Una olla vaporera. De los objetos
enumerados, lo más nuevo. Llegó junto con el amor. Era de él y ahora es de
ambos. Fue adquirida en una ferretería. No había bazares en ese pequeño pueblo.
Vivió ahí por cuestiones laborales por más de un año. Tal vez treinta cuadras
era el perímetro de toda la localidad. Arboles, canto de pájaros, patio con
hortensias gigantes y gallinas vecinas que venían en busca del pan que
desmenuzábamos y les convidábamos. Había muchas batarazas, una de ellas ciega
que, por su propia discapacidad, atravesaba la puerta de la cocina y llegaba a
nuestra mesa.

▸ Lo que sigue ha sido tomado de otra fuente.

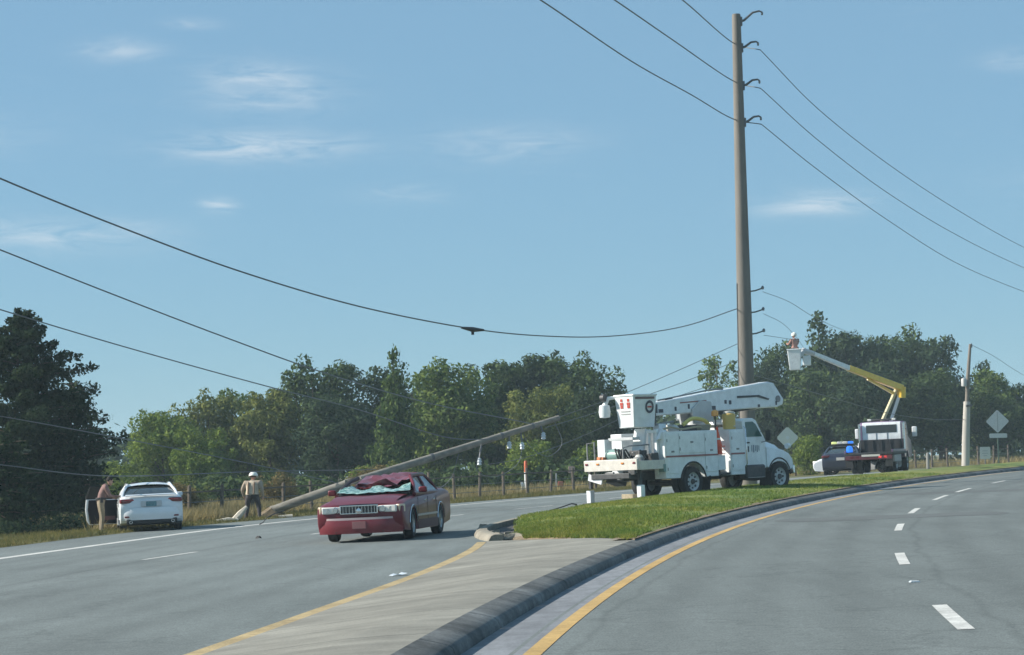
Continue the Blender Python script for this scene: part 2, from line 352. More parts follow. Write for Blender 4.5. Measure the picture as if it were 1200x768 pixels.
strip('right_road', lambda y: RY(y) - .20, lambda y: RY(y) + 9.5, YR, 0, asph_r, 8)
strip('gutter', lambda y: RY(y) - .66, lambda y: RY(y) - .06, YR, lambda x, y, u: .002 - .012 * (1 - u), gutter_m, 2)
strip('right_verge', lambda y: RY(y) + 9.5, lambda y: RY(y) + 30, YR, .03, verge_m, 6)
rv = random.Random(9)
strip('left_verge', lambda y: PE(y) - 7.5, PE, YR, lambda x, y, u: .005 - .05 * (1 - u) + rv.uniform(0, .05) * (1 if u < .95 else 0), verge_m, 8)

# painted lines, 4 mm above the asphalt
strip('yellow_line', lambda y: RY(y) - .075, lambda y: RY(y) + .075, YR, .004, yell_p)
strip('yellow_line', lambda y: MLt(y) - .30, lambda y: MLt(y) - .12, yrange(-18, 44.5), .004, yell_f)
strip('white_edge_line', lambda y: EL(y) - .22, lambda y: EL(y) + .10, YR, .004, white_p)
def dash(fx, ya, yb, w, m=white_p):
    ys = np.linspace(ya, yb, 5); return strip('lane_dash', lambda y: fx(y) - w / 2, lambda y: fx(y) + w / 2, list(ys), .004, m)
for ya, yb in ((5.9, 8.8), (18.3, 21.2), (28.7, 31.8), (40.2, 43.6), (50.0, 53.8), (61.0, 66.0), (69.6, 74.5), (82, 86), (95, 99), (108, 112), (121, 125), (134, 138)):
    dash(DASH, ya, yb, .14)
lane2 = interp([(0, -11.5), (20, -9.7), (43.6, -7.13), (46.7, -6.59), (57, -4.85), (68.6, -2.18), (72, -1.2), (77.7, 1.0), (88, 3.9), (105, 11.0), (130, 23.5), (160, 45)])
for ya, yb in ((18.6, 21.8), (31, 34.1), (43.5, 46.7), (56, 59.2), (67.6, 70.6), (75.0, 78.6), (87, 90), (100, 103), (113, 116)):
    dash(lane2, ya, yb, .13)
# darker bands across the near roadway
band_m = setting_mat('dark_asphalt', (.118, .130, .130), [(.6, .85, 1.1)], speckle=.2, speck_scale=60)
def band(ya, yb, x0, x1, slope):
    mb = MB(); N = 14
    rr = random.Random(int(ya))
    for i in range(N + 1):
        x = x0 + (x1 - x0) * i / N; c = slope * (x - x0); w = 1 if 0 < i < N else .3
        for yy in ((ya + yb) / 2 + c - (yb - ya) / 2 * w + rr.uniform(-.2, .2), (ya + yb) / 2 + c + (yb - ya) / 2 * w + rr.uniform(-.2, .2)): mb.v.append((x, yy, gz(x) + .003))
    mb.f = [(2 * i, 2 * i + 2, 2 * i + 3, 2 * i + 1) for i in range(N)]; mb.m = [0] * N
    structure(mb.build('asphalt_band', band_m, recalc=False))
band(47.6, 50.2, 5.6, 10.3, -.28); band(69.0, 71.8, 11.6, 18.6, -.35)

# ------------------------------------------------------------------ median: concrete slabs, kerbs, grass
CEND = lambda u: 44.6 - 7.0 * u                       # where the concrete gives way to grass (slanting)
TOPR = lambda y: RY(y) - .90
median = structure(bpy.data.objects.new('median', None)); COL.objects.link(median)
seg = -18.0; k = 0
while seg < 44.5:
    a, b = seg, min(seg + 3.05, 44.6)
    mb = MB(); NU, NV = 6, 4
    def pt(u, v, low=False):
        y = a + .010 + (b - a - .020) * v
        y = min(y, CEND(u)); x0, x1 = MLt(y) - .10, TOPR(y); x = x0 + (x1 - x0) * u
        return (x, y, gz(x) + (.012 + .138 * min(1, u * 1.35) if not low else -.05))
    if a < CEND(1.0) or True:
        mb.grid(lambda u, v: pt(u, v), NU, NV)
        rim = [pt(i / NU, 0) for i in range(NU + 1)] + [pt(1, j / NV) for j in range(1, NV + 1)] + [pt(i / NU, 1) for i in range(NU - 1, -1, -1)] + [pt(0, j / NV) for j in range(NV - 1, 0, -1)]
        n = len(rim); low = [(x, y, gz(x) - .05) for x, y, z in rim]
        mb.add(rim + low, [(i, (i + 1) % n, n + (i + 1) % n, n + i) for i in range(n)])
        structure(mb.build('concrete_slab', conc_m, median, smooth=False, recalc=True))
    seg += 3.05; k += 1

def kerb_piece(name, ya, yb, side, m, prof, parent, n=4):
    """prof: list of (offset from the road-side foot, height); side +1: rises towards -X"""
    mb = MB(); ys = np.linspace(ya, yb, n + 1); f = side
    K = len(prof)
    for y in ys:
        for o, h in prof:
            x = f(y) + o; mb.v.append((x, y, gz(x) + h))
    mb.f = [(j * K + i, j * K + (i + 1) % K, (j + 1) * K + (i + 1) % K, (j + 1) * K + i) for j in range(n) for i in range(K)]
    mb.f += [tuple(range(K)), tuple(n * K + i for i in range(K))[::-1]]; mb.m = [0] * len(mb.f)
    o = mb.build(name, m, parent, ang=60); return o
rprof = [(0, -.05), (0, .012), (-.02, .070), (-.055, .096), (-.17, .128), (-.29, .155), (-.29, -.05)]
kerb_r = structure(bpy.data.objects.new('kerb', None)); COL.objects.link(kerb_r)
y = -18.0
while y < 92:
    kerb_piece('kerb_stone', y + .008, y + 2.98, lambda q: RY(q) - .62, kerb_m, rprof, kerb_r); y += 3.0
o = kerb_piece('kerb_run', y, 250, lambda q: RY(q) - .62, kerb_m, rprof, kerb_r, n=60)
# the far side of the median: a pale kerb round the nose and along the other roadway
lprof = [(-.02, -.05), (-.02, .03), (.03, .11), (.10, .135), (.26, .135), (.26, -.05)]
kerb_l = structure(bpy.data.objects.new('kerb', None)); COL.objects.link(kerb_l)
y = 44.5
while y < 92:
    kerb_piece('kerb_stone', y + .01, y + 1.95, GLt, kerb_pale, lprof, kerb_l); y += 1.96
kerb_piece('kerb_run', y, 250, GLt, kerb_pale, lprof, kerb_l, n=60)
# broken concrete and dirt inside the nose
GX = interp([(44, -.1), (46, .0), (50, .0), (55, .05), (59.5, .42), (61, .85), (65.6, 1.64), (70, 2.72), (76, 4.36), (82, 6.3), (90, 9.0), (100, 12.8), (110, 17.2), (130, 26.8), (150, 37.3), (175, 53.3), (200, 71.3), (260, 127.3)])
strip('nose_dirt', lambda y: GLt(y) + .25, lambda y: GX(y) + .3, yrange(44.6, 61, 1.0), .02, setting_mat('dark_dirt', (.10, .095, .09), [(1, .7, 1.2), (4, .8, 1.2)], speckle=.3, speck_scale=25), 3)
rr = random.Random(31)
for (x, y, s_, w) in ((-.10, 44.9, .32, .2), (-.32, 45.6, .26, .9), (.0, 45.5, .20, 1.5), (-.45, 47.6, .20, .4), (-.70, 52.2, .34, 1.1), (-.2, 46.2, .14, .7), (.10, 44.7, .28, 2.1)):
    mb = MB(); mb.box((0, 0, 0), (s_, s_ * .6, .10), taper=.8)
    mb.v = [(a + rr.uniform(-.02, .02), b + rr.uniform(-.02, .02), c + rr.uniform(-.015, .015)) for a, b, c in mb.v]
    o = mb.build('concrete_chunk', kerb_pale, smooth=False); o.location = (x, y, gz(x) + .075); o.rotation_euler = (rr.uniform(-.2, .2), rr.uniform(-.2, .2), w)
    tag(o, 'broken chunk of pale concrete at the grass median nose', 'rubble', 'broken concrete at the median nose')

mound = lambda u: .14 + .16 * math.sin(math.pi * min(1, max(0, u))) ** .8
def turf_h(u, y):
    c = .012 + .138 * min(1, max(0, u) * 1.35); k = min(1, max(0, (y - CEND(u) + .1) / 3.0)); return c + (mound(u) - c) * k ** .7 + .012
def turf_z(x, y):
    a, b = GX(y), TOPR(y); u = (x - a) / (b - a); return gz(x) + turf_h(u, y)
gmb = MB(); NU = 14; ts = [0] + [.012 + (i - 1) / 91 for i in range(1, 91)] ; ts[-1] = 1
rt_ = random.Random(8)
for t in ts:
    for i in range(NU + 1):
        u = i / NU; ys_ = CEND(u) - .15 + (.6 if u < .1 else 0); y = ys_ + (250 - ys_) * t ** 1.9
        x = GX(y) + (TOPR(y) - GX(y)) * u; e = 1 if 0 < i < NU and t > 0 else 0
        gmb.v.append((x, y, gz(x) + (turf_h(u, y) if t > .005 else -.05) + rt_.uniform(-.015, .02) * e))
gmb.f = [(j * (NU + 1) + i, j * (NU + 1) + i + 1, (j + 1) * (NU + 1) + i + 1, (j + 1) * (NU + 1) + i) for j in range(90) for i in range(NU)]; gmb.m = [0] * len(gmb.f)
structure(gmb.build('median_turf', turf_m, recalc=False))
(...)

Esa supuesta irreverencia, avergonzaba a su dueño que venía
exclusivamente a buscarla y disculparse especialmente. Yo adoraba a esa que era
diferente. Y la hacía merecedora de los bocados más generosos.
Una cafetera Volturno. Bellísima,
blanca y del tamaño más pequeño. Para tres express. Me había gastado casi todos
los euros. Literalmente. Pero no tenía ninguna intención de traer ninguno de
regreso al país. Algo así como tirar la casa por la ventana. Caminaba mis
últimas horas en Roma y la descubrí en una coqueta vidriera. Dicen que todo
entra por los ojos y además, había probado el sabor especial que deparaba la
pequeña máquina. Sería mía y lo fue. Debo decir que no es de uso cotidiano pero
aún baño su cuerpo de metal con café también italiano. El aroma, el revival de estar en ese pequeño hotel de
Siracusa. Sicilia. Tan simple como intensa. Cómo no extrañar los cannolis, el licor de pistacho, los tomates de verdad y las
sardinas recién sacadas del Jónico.
Seguramente hay muchos más pero
la selección y los recuerdos son siempre caprichosos y azarosos. Parte de mi
pasado y mi presente en cuatro objetos de cocina.